* [Required task] Transcribe each line exactly.

* [Available data]
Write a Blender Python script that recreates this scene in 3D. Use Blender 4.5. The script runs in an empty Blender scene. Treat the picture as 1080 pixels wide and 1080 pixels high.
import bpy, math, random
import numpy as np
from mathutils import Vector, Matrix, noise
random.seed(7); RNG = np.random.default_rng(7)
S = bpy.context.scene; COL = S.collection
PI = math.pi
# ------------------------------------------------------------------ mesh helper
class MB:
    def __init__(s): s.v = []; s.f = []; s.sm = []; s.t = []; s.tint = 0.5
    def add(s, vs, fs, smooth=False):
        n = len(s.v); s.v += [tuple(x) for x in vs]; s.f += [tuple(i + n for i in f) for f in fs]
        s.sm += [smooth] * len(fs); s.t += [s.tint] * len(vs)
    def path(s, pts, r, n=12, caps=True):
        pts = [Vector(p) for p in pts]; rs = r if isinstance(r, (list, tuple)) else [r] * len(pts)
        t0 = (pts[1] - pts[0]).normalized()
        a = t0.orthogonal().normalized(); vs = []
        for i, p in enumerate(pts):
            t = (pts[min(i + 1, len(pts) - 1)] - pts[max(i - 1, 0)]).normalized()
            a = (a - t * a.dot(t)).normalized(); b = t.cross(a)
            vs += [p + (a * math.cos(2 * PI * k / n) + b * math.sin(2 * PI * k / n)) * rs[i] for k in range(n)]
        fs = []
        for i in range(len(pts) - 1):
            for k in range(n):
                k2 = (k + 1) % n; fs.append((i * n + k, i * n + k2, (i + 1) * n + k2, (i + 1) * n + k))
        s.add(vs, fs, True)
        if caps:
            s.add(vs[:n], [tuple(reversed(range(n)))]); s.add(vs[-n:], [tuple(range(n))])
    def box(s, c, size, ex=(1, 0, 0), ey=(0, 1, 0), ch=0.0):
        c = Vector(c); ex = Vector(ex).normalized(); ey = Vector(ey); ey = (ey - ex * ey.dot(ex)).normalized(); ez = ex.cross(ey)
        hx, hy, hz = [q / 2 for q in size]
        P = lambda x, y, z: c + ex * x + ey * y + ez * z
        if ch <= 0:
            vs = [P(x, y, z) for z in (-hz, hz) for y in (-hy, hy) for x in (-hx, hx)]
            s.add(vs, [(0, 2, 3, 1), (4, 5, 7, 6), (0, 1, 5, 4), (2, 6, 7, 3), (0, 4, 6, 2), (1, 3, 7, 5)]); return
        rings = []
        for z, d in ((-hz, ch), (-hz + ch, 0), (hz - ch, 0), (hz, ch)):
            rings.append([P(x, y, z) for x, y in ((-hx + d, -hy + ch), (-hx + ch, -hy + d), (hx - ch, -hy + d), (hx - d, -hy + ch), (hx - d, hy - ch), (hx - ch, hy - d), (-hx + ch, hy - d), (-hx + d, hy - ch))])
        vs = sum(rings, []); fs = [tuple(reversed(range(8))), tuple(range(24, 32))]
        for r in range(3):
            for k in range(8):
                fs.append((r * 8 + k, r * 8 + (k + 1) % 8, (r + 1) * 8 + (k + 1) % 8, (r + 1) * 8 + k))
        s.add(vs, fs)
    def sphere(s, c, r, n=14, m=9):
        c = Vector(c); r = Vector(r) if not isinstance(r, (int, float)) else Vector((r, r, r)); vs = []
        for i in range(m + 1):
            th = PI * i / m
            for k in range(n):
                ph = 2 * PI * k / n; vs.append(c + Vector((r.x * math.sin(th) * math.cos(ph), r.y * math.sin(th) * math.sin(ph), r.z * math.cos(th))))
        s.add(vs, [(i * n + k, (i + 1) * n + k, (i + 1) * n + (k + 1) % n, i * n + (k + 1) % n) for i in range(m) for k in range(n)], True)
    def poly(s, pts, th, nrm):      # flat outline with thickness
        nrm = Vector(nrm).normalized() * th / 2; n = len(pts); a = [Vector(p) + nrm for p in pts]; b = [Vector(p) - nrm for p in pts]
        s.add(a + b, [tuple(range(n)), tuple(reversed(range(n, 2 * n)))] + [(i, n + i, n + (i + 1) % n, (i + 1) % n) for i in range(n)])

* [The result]
Write a Blender Python script that recreates this scene in 3D. Use Blender 4.5. The script runs in an empty Blender scene. Treat the picture as 1080 pixels wide and 1080 pixels high.
import bpy, math, random
import numpy as np
from mathutils import Vector, Matrix, noise
random.seed(7); RNG = np.random.default_rng(7)
S = bpy.context.scene; COL = S.collection
PI = math.pi
# ------------------------------------------------------------------ mesh helper
class MB:
    def __init__(s): s.v = []; s.f = []; s.sm = []; s.t = []; s.tint = 0.5
    def add(s, vs, fs, smooth=False):
        n = len(s.v); s.v += [tuple(x) for x in vs]; s.f += [tuple(i + n for i in f) for f in fs]
        s.sm += [smooth] * len(fs); s.t += [s.tint] * len(vs)
    def path(s, pts, r, n=12, caps=True):
        pts = [Vector(p) for p in pts]; rs = r if isinstance(r, (list, tuple)) else [r] * len(pts)
        t0 = (pts[1] - pts[0]).normalized()
        a = t0.orthogonal().normalized(); vs = []
        for i, p in enumerate(pts):
            t = (pts[min(i + 1, len(pts) - 1)] - pts[max(i - 1, 0)]).normalized()
            a = (a - t * a.dot(t)).normalized(); b = t.cross(a)
            vs += [p + (a * math.cos(2 * PI * k / n) + b * math.sin(2 * PI * k / n)) * rs[i] for k in range(n)]
        fs = []
        for i in range(len(pts) - 1):
            for k in range(n):
                k2 = (k + 1) % n; fs.append((i * n + k, i * n + k2, (i + 1) * n + k2, (i + 1) * n + k))
        s.add(vs, fs, True)
        if caps:
            s.add(vs[:n], [tuple(reversed(range(n)))]); s.add(vs[-n:], [tuple(range(n))])
    def box(s, c, size, ex=(1, 0, 0), ey=(0, 1, 0), ch=0.0):
        c = Vector(c); ex = Vector(ex).normalized(); ey = Vector(ey); ey = (ey - ex * ey.dot(ex)).normalized(); ez = ex.cross(ey)
        hx, hy, hz = [q / 2 for q in size]
        P = lambda x, y, z: c + ex * x + ey * y + ez * z
        if ch <= 0:
            vs = [P(x, y, z) for z in (-hz, hz) for y in (-hy, hy) for x in (-hx, hx)]
            s.add(vs, [(0, 2, 3, 1), (4, 5, 7, 6), (0, 1, 5, 4), (2, 6, 7, 3), (0, 4, 6, 2), (1, 3, 7, 5)]); return
        rings = []
        for z, d in ((-hz, ch), (-hz + ch, 0), (hz - ch, 0), (hz, ch)):
            rings.append([P(x, y, z) for x, y in ((-hx + d, -hy + ch), (-hx + ch, -hy + d), (hx - ch, -hy + d), (hx - d, -hy + ch), (hx - d, hy - ch), (hx - ch, hy - d), (-hx + ch, hy - d), (-hx + d, hy - ch))])
        vs = sum(rings, []); fs = [tuple(reversed(range(8))), tuple(range(24, 32))]
        for r in range(3):
            for k in range(8):
                fs.append((r * 8 + k, r * 8 + (k + 1) % 8, (r + 1) * 8 + (k + 1) % 8, (r + 1) * 8 + k))
        s.add(vs, fs)
    def sphere(s, c, r, n=14, m=9):
        c = Vector(c); r = Vector(r) if not isinstance(r, (int, float)) else Vector((r, r, r)); vs = []
        for i in range(m + 1):
            th = PI * i / m
            for k in range(n):
                ph = 2 * PI * k / n; vs.append(c + Vector((r.x * math.sin(th) * math.cos(ph), r.y * math.sin(th) * math.sin(ph), r.z * math.cos(th))))
        s.add(vs, [(i * n + k, (i + 1) * n + k, (i + 1) * n + (k + 1) % n, i * n + (k + 1) % n) for i in range(m) for k in range(n)], True)
    def poly(s, pts, th, nrm):      # flat outline with thickness
        nrm = Vector(nrm).normalized() * th / 2; n = len(pts); a = [Vector(p) + nrm for p in pts]; b = [Vector(p) - nrm for p in pts]
        s.add(a + b, [tuple(range(n)), tuple(reversed(range(n, 2 * n)))] + [(i, n + i, n + (i + 1) % n, (i + 1) % n) for i in range(n)])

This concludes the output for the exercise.